-- BEGIN --

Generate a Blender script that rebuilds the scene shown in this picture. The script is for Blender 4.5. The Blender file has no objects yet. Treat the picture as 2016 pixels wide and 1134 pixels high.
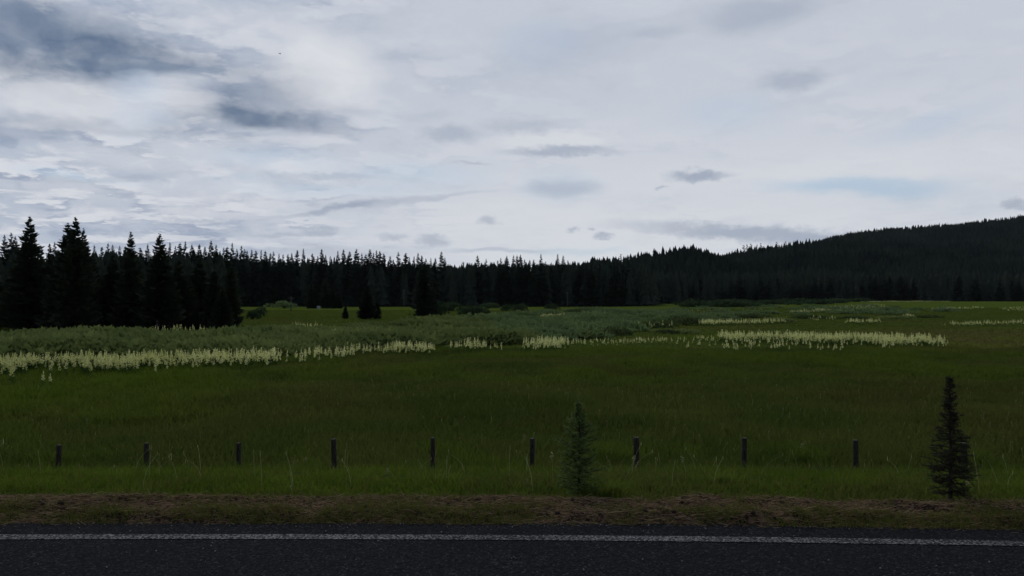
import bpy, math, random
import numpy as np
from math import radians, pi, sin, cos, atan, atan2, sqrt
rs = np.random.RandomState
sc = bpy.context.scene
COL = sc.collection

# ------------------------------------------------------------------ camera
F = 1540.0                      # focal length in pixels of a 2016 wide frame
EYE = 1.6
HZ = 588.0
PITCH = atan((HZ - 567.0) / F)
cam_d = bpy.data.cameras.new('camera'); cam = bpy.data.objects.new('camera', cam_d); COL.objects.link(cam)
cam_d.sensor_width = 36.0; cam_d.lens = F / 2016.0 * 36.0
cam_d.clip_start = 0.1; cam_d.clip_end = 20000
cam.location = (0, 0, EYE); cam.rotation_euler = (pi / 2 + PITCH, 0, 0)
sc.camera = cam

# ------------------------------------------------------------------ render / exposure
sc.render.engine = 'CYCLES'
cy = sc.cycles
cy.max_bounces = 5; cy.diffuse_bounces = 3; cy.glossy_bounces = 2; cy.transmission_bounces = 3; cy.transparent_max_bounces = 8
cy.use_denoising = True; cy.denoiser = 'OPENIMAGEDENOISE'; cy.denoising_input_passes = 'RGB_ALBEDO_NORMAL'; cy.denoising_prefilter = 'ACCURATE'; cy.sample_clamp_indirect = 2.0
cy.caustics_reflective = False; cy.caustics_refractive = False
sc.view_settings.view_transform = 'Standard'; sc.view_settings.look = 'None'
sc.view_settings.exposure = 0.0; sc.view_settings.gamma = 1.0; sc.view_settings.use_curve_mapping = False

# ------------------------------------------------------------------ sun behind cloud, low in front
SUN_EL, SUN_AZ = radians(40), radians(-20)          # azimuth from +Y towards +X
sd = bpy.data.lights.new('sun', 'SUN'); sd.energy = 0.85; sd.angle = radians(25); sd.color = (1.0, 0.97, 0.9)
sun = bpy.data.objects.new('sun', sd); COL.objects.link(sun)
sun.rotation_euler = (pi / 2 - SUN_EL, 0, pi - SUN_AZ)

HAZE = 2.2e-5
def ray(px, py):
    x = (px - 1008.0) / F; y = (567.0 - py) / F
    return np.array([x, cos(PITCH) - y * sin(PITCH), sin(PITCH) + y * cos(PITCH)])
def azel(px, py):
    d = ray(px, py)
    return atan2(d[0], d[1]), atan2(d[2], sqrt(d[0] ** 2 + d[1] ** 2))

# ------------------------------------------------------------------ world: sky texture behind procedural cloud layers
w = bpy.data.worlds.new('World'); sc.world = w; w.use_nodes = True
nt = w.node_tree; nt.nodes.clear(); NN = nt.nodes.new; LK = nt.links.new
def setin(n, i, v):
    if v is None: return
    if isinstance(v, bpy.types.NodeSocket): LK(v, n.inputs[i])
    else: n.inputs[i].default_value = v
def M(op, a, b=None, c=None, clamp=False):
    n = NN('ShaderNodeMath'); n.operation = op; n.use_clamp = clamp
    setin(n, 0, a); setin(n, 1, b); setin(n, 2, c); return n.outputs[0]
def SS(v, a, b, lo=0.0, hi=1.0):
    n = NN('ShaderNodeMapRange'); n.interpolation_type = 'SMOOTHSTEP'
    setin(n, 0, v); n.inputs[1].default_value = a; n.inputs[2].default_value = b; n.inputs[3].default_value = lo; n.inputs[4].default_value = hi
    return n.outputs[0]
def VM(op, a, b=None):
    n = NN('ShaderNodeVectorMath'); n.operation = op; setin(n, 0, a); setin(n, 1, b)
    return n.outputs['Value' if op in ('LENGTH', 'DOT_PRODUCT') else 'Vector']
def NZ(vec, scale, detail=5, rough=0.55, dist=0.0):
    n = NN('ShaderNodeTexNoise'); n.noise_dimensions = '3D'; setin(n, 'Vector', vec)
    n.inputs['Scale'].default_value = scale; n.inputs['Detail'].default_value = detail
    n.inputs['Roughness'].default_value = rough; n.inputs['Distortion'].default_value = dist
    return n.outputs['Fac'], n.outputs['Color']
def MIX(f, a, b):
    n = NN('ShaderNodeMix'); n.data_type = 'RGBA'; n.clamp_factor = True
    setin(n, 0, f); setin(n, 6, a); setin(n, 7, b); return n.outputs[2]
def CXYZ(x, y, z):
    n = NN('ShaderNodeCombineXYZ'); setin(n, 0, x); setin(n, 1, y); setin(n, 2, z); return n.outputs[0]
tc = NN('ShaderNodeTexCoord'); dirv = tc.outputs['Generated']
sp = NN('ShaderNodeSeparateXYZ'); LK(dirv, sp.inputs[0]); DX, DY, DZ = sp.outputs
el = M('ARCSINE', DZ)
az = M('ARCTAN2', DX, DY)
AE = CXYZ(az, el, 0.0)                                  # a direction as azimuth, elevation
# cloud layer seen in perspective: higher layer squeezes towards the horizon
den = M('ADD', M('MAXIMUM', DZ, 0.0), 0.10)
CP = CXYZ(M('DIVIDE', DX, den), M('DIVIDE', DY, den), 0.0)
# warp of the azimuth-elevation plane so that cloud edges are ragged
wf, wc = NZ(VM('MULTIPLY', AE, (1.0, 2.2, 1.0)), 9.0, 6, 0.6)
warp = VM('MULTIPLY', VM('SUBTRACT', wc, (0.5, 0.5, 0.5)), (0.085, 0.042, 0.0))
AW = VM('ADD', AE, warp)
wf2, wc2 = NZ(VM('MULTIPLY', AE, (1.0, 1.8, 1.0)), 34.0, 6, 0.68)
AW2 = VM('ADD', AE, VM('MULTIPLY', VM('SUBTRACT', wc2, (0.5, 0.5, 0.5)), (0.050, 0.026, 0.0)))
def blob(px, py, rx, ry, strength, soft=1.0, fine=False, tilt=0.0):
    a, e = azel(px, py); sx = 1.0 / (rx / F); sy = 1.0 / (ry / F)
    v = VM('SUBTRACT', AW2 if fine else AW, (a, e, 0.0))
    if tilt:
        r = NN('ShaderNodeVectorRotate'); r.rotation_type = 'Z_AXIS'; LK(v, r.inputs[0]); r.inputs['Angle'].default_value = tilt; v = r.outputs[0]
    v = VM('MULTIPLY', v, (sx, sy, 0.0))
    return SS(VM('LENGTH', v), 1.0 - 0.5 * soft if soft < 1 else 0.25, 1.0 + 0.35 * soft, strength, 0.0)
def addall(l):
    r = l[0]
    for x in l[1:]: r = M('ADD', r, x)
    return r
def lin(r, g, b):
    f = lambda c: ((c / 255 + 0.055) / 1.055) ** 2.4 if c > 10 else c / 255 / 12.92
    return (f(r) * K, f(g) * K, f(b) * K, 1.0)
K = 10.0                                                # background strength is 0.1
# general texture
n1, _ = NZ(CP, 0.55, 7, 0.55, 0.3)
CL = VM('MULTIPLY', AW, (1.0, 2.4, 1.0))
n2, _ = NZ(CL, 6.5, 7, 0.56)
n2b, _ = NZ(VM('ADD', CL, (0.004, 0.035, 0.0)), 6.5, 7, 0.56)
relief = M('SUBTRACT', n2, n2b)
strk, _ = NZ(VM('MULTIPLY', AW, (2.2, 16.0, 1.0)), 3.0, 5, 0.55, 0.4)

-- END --

*Written exercise*
Except for the pictures, copy the material above exactly.

*Reply to the task*
Generate a Blender script that rebuilds the scene shown in this picture. The script is for Blender 4.5. The Blender file has no objects yet. Treat the picture as 2016 pixels wide and 1134 pixels high.
import bpy, math, random
import numpy as np
from math import radians, pi, sin, cos, atan, atan2, sqrt
rs = np.random.RandomState
sc = bpy.context.scene
COL = sc.collection

# ------------------------------------------------------------------ camera
F = 1540.0                      # focal length in pixels of a 2016 wide frame
EYE = 1.6
HZ = 588.0
PITCH = atan((HZ - 567.0) / F)
cam_d = bpy.data.cameras.new('camera'); cam = bpy.data.objects.new('camera', cam_d); COL.objects.link(cam)
cam_d.sensor_width = 36.0; cam_d.lens = F / 2016.0 * 36.0
cam_d.clip_start = 0.1; cam_d.clip_end = 20000
cam.location = (0, 0, EYE); cam.rotation_euler = (pi / 2 + PITCH, 0, 0)
sc.camera = cam

# ------------------------------------------------------------------ render / exposure
sc.render.engine = 'CYCLES'
cy = sc.cycles
cy.max_bounces = 5; cy.diffuse_bounces = 3; cy.glossy_bounces = 2; cy.transmission_bounces = 3; cy.transparent_max_bounces = 8
cy.use_denoising = True; cy.denoiser = 'OPENIMAGEDENOISE'; cy.denoising_input_passes = 'RGB_ALBEDO_NORMAL'; cy.denoising_prefilter = 'ACCURATE'; cy.sample_clamp_indirect = 2.0
cy.caustics_reflective = False; cy.caustics_refractive = False
sc.view_settings.view_transform = 'Standard'; sc.view_settings.look = 'None'
sc.view_settings.exposure = 0.0; sc.view_settings.gamma = 1.0; sc.view_settings.use_curve_mapping = False

# ------------------------------------------------------------------ sun behind cloud, low in front
SUN_EL, SUN_AZ = radians(40), radians(-20)          # azimuth from +Y towards +X
sd = bpy.data.lights.new('sun', 'SUN'); sd.energy = 0.85; sd.angle = radians(25); sd.color = (1.0, 0.97, 0.9)
sun = bpy.data.objects.new('sun', sd); COL.objects.link(sun)
sun.rotation_euler = (pi / 2 - SUN_EL, 0, pi - SUN_AZ)

HAZE = 2.2e-5
def ray(px, py):
    x = (px - 1008.0) / F; y = (567.0 - py) / F
    return np.array([x, cos(PITCH) - y * sin(PITCH), sin(PITCH) + y * cos(PITCH)])
def azel(px, py):
    d = ray(px, py)
    return atan2(d[0], d[1]), atan2(d[2], sqrt(d[0] ** 2 + d[1] ** 2))

# ------------------------------------------------------------------ world: sky texture behind procedural cloud layers
w = bpy.data.worlds.new('World'); sc.world = w; w.use_nodes = True
nt = w.node_tree; nt.nodes.clear(); NN = nt.nodes.new; LK = nt.links.new
def setin(n, i, v):
    if v is None: return
    if isinstance(v, bpy.types.NodeSocket): LK(v, n.inputs[i])
    else: n.inputs[i].default_value = v
def M(op, a, b=None, c=None, clamp=False):
    n = NN('ShaderNodeMath'); n.operation = op; n.use_clamp = clamp
    setin(n, 0, a); setin(n, 1, b); setin(n, 2, c); return n.outputs[0]
def SS(v, a, b, lo=0.0, hi=1.0):
    n = NN('ShaderNodeMapRange'); n.interpolation_type = 'SMOOTHSTEP'
    setin(n, 0, v); n.inputs[1].default_value = a; n.inputs[2].default_value = b; n.inputs[3].default_value = lo; n.inputs[4].default_value = hi
    return n.outputs[0]
def VM(op, a, b=None):
    n = NN('ShaderNodeVectorMath'); n.operation = op; setin(n, 0, a); setin(n, 1, b)
    return n.outputs['Value' if op in ('LENGTH', 'DOT_PRODUCT') else 'Vector']
def NZ(vec, scale, detail=5, rough=0.55, dist=0.0):
    n = NN('ShaderNodeTexNoise'); n.noise_dimensions = '3D'; setin(n, 'Vector', vec)
    n.inputs['Scale'].default_value = scale; n.inputs['Detail'].default_value = detail
    n.inputs['Roughness'].default_value = rough; n.inputs['Distortion'].default_value = dist
    return n.outputs['Fac'], n.outputs['Color']
def MIX(f, a, b):
    n = NN('ShaderNodeMix'); n.data_type = 'RGBA'; n.clamp_factor = True
    setin(n, 0, f); setin(n, 6, a); setin(n, 7, b); return n.outputs[2]
def CXYZ(x, y, z):
    n = NN('ShaderNodeCombineXYZ'); setin(n, 0, x); setin(n, 1, y); setin(n, 2, z); return n.outputs[0]
tc = NN('ShaderNodeTexCoord'); dirv = tc.outputs['Generated']
sp = NN('ShaderNodeSeparateXYZ'); LK(dirv, sp.inputs[0]); DX, DY, DZ = sp.outputs
el = M('ARCSINE', DZ)
az = M('ARCTAN2', DX, DY)
AE = CXYZ(az, el, 0.0)                                  # a direction as azimuth, elevation
# cloud layer seen in perspective: higher layer squeezes towards the horizon
den = M('ADD', M('MAXIMUM', DZ, 0.0), 0.10)
CP = CXYZ(M('DIVIDE', DX, den), M('DIVIDE', DY, den), 0.0)
# warp of the azimuth-elevation plane so that cloud edges are ragged
wf, wc = NZ(VM('MULTIPLY', AE, (1.0, 2.2, 1.0)), 9.0, 6, 0.6)
warp = VM('MULTIPLY', VM('SUBTRACT', wc, (0.5, 0.5, 0.5)), (0.085, 0.042, 0.0))
AW = VM('ADD', AE, warp)
wf2, wc2 = NZ(VM('MULTIPLY', AE, (1.0, 1.8, 1.0)), 34.0, 6, 0.68)
AW2 = VM('ADD', AE, VM('MULTIPLY', VM('SUBTRACT', wc2, (0.5, 0.5, 0.5)), (0.050, 0.026, 0.0)))
def blob(px, py, rx, ry, strength, soft=1.0, fine=False, tilt=0.0):
    a, e = azel(px, py); sx = 1.0 / (rx / F); sy = 1.0 / (ry / F)
    v = VM('SUBTRACT', AW2 if fine else AW, (a, e, 0.0))
    if tilt:
        r = NN('ShaderNodeVectorRotate'); r.rotation_type = 'Z_AXIS'; LK(v, r.inputs[0]); r.inputs['Angle'].default_value = tilt; v = r.outputs[0]
    v = VM('MULTIPLY', v, (sx, sy, 0.0))
    return SS(VM('LENGTH', v), 1.0 - 0.5 * soft if soft < 1 else 0.25, 1.0 + 0.35 * soft, strength, 0.0)
def addall(l):
    r = l[0]
    for x in l[1:]: r = M('ADD', r, x)
    return r
def lin(r, g, b):
    f = lambda c: ((c / 255 + 0.055) / 1.055) ** 2.4 if c > 10 else c / 255 / 12.92
    return (f(r) * K, f(g) * K, f(b) * K, 1.0)
K = 10.0                                                # background strength is 0.1
# general texture
n1, _ = NZ(CP, 0.55, 7, 0.55, 0.3)
CL = VM('MULTIPLY', AW, (1.0, 2.4, 1.0))
n2, _ = NZ(CL, 6.5, 7, 0.56)
n2b, _ = NZ(VM('ADD', CL, (0.004, 0.035, 0.0)), 6.5, 7, 0.56)
relief = M('SUBTRACT', n2, n2b)
strk, _ = NZ(VM('MULTIPLY', AW, (2.2, 16.0, 1.0)), 3.0, 5, 0.55, 0.4)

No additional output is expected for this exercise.